- **DATA BLOCK**:
* * * *

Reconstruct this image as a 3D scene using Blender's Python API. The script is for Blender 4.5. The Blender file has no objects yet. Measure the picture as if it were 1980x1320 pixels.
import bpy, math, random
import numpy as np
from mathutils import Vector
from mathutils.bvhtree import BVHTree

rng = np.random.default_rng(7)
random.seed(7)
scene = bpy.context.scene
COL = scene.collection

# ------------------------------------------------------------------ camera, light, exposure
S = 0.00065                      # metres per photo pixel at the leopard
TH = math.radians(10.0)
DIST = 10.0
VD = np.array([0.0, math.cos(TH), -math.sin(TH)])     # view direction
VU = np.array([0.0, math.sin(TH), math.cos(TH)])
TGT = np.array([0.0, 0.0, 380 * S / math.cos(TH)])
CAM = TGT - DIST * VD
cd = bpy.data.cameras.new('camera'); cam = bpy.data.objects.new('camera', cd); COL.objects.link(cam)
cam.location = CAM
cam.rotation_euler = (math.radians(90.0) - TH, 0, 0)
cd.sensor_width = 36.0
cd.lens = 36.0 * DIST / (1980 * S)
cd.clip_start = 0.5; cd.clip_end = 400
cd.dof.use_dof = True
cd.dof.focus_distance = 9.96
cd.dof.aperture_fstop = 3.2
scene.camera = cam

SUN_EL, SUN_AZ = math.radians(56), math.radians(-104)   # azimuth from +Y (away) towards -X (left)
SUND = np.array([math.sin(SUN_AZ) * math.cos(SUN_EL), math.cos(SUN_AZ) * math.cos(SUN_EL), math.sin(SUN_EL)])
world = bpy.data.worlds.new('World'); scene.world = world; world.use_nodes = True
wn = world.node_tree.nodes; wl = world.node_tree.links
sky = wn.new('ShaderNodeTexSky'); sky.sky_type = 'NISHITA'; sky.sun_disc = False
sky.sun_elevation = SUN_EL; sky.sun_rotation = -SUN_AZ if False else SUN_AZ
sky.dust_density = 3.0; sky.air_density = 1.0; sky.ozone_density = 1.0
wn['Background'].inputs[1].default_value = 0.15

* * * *

- **EXERCISE GOAL**:
Hand back the material above in full, exactly as written.

- **THE REPLY**:
Reconstruct this image as a 3D scene using Blender's Python API. The script is for Blender 4.5. The Blender file has no objects yet. Measure the picture as if it were 1980x1320 pixels.
import bpy, math, random
import numpy as np
from mathutils import Vector
from mathutils.bvhtree import BVHTree

rng = np.random.default_rng(7)
random.seed(7)
scene = bpy.context.scene
COL = scene.collection

# ------------------------------------------------------------------ camera, light, exposure
S = 0.00065                      # metres per photo pixel at the leopard
TH = math.radians(10.0)
DIST = 10.0
VD = np.array([0.0, math.cos(TH), -math.sin(TH)])     # view direction
VU = np.array([0.0, math.sin(TH), math.cos(TH)])
TGT = np.array([0.0, 0.0, 380 * S / math.cos(TH)])
CAM = TGT - DIST * VD
cd = bpy.data.cameras.new('camera'); cam = bpy.data.objects.new('camera', cd); COL.objects.link(cam)
cam.location = CAM
cam.rotation_euler = (math.radians(90.0) - TH, 0, 0)
cd.sensor_width = 36.0
cd.lens = 36.0 * DIST / (1980 * S)
cd.clip_start = 0.5; cd.clip_end = 400
cd.dof.use_dof = True
cd.dof.focus_distance = 9.96
cd.dof.aperture_fstop = 3.2
scene.camera = cam

SUN_EL, SUN_AZ = math.radians(56), math.radians(-104)   # azimuth from +Y (away) towards -X (left)
SUND = np.array([math.sin(SUN_AZ) * math.cos(SUN_EL), math.cos(SUN_AZ) * math.cos(SUN_EL), math.sin(SUN_EL)])
world = bpy.data.worlds.new('World'); scene.world = world; world.use_nodes = True
wn = world.node_tree.nodes; wl = world.node_tree.links
sky = wn.new('ShaderNodeTexSky'); sky.sky_type = 'NISHITA'; sky.sun_disc = False
sky.sun_elevation = SUN_EL; sky.sun_rotation = -SUN_AZ if False else SUN_AZ
sky.dust_density = 3.0; sky.air_density = 1.0; sky.ozone_density = 1.0
wn['Background'].inputs[1].default_value = 0.15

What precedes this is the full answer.